ANSWERS: 3
  • On first contact to check who they are (phoning or first entering the building) I think it's generally best to address them by their full name (e.g. "Is that Alison Smith?", "Can I speak to Alison Smith?" or "Hello, Alison Smith?") After that if I'm honest I usually manage to get away with not calling them anything, it's not generally necessary to keep repeating someone's name during a conversation (it's actually rather an irritating modern habit that bank managers and telesales people seem very fond of - there's nothing rude or wrong about saying "you." provided the rest of your speech is polite.), eventually you'll pick up a clue about what they prefer to be called. If you absolutely have to call them something go with Mr for a man and Mrs for a woman - if you're wrong about their title they will correct you, and most women would far rather be mistaken for a Mrs than a Miss. (some women also dislike Ms. and it does sound a bit ugly said out loud), or they might say "Please call me Alison." Never, ever, ever say "May I call you (first name)" - if the person doesn't like it it's very awkward for them to answer "No you may not." and doesn't create a good impression if they're the more formal type. These days most people are happy to be addressed by first name only, but as those that aren't tend to be those who set more store by propriety, it's best to play safe.

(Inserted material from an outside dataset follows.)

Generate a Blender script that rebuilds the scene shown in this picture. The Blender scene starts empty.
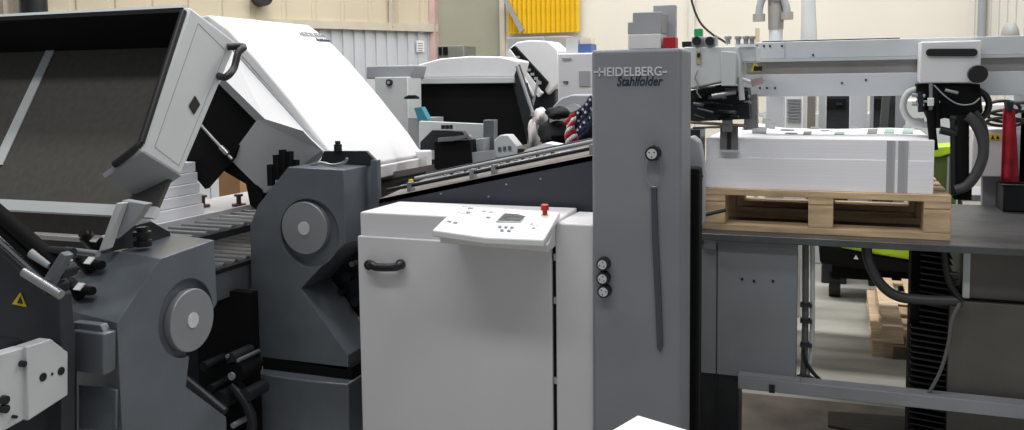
import bpy, bmesh, math, random
from mathutils import Vector, Matrix
random.seed(7)
C = bpy.context.scene.collection
R = math.radians
# ------------------------------------------------------------------ camera
F = 880.0; YAW = R(20.6); PITCH = R(4.5); ROLL = -0.012
EYE = Vector((0, 0, 1.6)); PPY = 151.0
ROT = Matrix.Rotation(YAW, 3, 'Z') @ Matrix.Rotation(R(90) - PITCH, 3, 'X') @ Matrix.Rotation(ROLL, 3, 'Z')
cd = bpy.data.cameras.new('camera'); cam = bpy.data.objects.new('camera', cd); C.objects.link(cam)
cam.matrix_world = Matrix.Translation(EYE) @ ROT.to_4x4()
cd.sensor_fit = 'HORIZONTAL'; cd.sensor_width = 36; cd.lens = F / 1024 * 36
cd.shift_y = -(215 - PPY) / 1024; cd.clip_end = 60; cd.clip_start = 0.05
bpy.context.scene.camera = cam

def P(px, py, X=None, Y=None, Z=None):
    """world point seen at a pixel, on the plane X=, Y= or Z="""
    d = ROT @ Vector(((px - 512) / F, (PPY - py) / F, -1))
    if X is not None: t = (X - EYE.x) / d.x
    elif Y is not None: t = (Y - EYE.y) / d.y
    else: t = (Z - EYE.z) / d.z
    return EYE + d * t
def PL(px, py, p0, n):
    d = ROT @ Vector(((px - 512) / F, (PPY - py) / F, -1))
    return EYE + d * ((p0 - EYE).dot(n) / d.dot(n))
V = Vector
# ------------------------------------------------------------------ materials
def lin(c): return tuple(((v / 255) / 12.92 if v / 255 < 0.04045 else ((v / 255 + 0.055) / 1.055) ** 2.4) for v in c)
MATS = {}
def mat(name, rgb, rough=0.5, metal=0.0, var=0.06, scale=6.0, bump=0.0, bscale=60.0, spec=0.5, emit=None, stretch=None):
    if name in MATS: return MATS[name]
    m = bpy.data.materials.new(name); m.use_nodes = True; nt = m.node_tree; b = nt.nodes['Principled BSDF']
    c = lin(rgb)
    tc = nt.nodes.new('ShaderNodeTexCoord'); mp = nt.nodes.new('ShaderNodeMapping'); nt.links.new(tc.outputs['Object'], mp.inputs[0])
    if stretch: mp.inputs['Scale'].default_value = stretch
    n = nt.nodes.new('ShaderNodeTexNoise'); n.inputs['Scale'].default_value = scale; n.inputs['Detail'].default_value = 6
    nt.links.new(mp.outputs[0], n.inputs['Vector'])
    r = nt.nodes.new('ShaderNodeValToRGB'); nt.links.new(n.outputs['Fac'], r.inputs[0])
    r.color_ramp.elements[0].position = 0.3; r.color_ramp.elements[1].position = 0.7
    r.color_ramp.elements[0].color = tuple(max(0, v * (1 - var * 2)) for v in c) + (1,)
    r.color_ramp.elements[1].color = tuple(min(1, v * (1 + var)) for v in c) + (1,)
    nt.links.new(r.outputs[0], b.inputs['Base Color'])
    b.inputs['Roughness'].default_value = rough; b.inputs['Metallic'].default_value = metal
    b.inputs['Specular IOR Level'].default_value = spec
    if bump:
        n2 = nt.nodes.new('ShaderNodeTexNoise'); n2.inputs['Scale'].default_value = bscale; nt.links.new(mp.outputs[0], n2.inputs['Vector'])
        bp = nt.nodes.new('ShaderNodeBump'); bp.inputs['Strength'].default_value = bump; bp.inputs['Distance'].default_value = 0.002
        nt.links.new(n2.outputs['Fac'], bp.inputs['Height']); nt.links.new(bp.outputs[0], b.inputs['Normal'])
    if emit:
        b.inputs['Emission Color'].default_value = lin(emit) + (1,); b.inputs['Emission Strength'].default_value = 0.4
    MATS[name] = m; return m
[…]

  • I agree with everything Lady Fuschia said, other than addressing a woman as Mrs. I would suggest Ms. You can't tell if someone is married and Miss is too young sounding for a professional woman. I work in a very large law firm, and all of our name plates say Mr. So-and-so and Ms. So-and-so. I think Ms. has evolved from the "feminist" connotation that is started with into the standard professional title so as not to have to figure out if someone is Mrs. or Miss.
  • Good question! Go to the company web site and look under the "about us" tab. Or you could call and ask the receptionist how they spell their name. As for the Mrs. or Ms, I just us Ms. like I would use Mr. I think most women would understand this.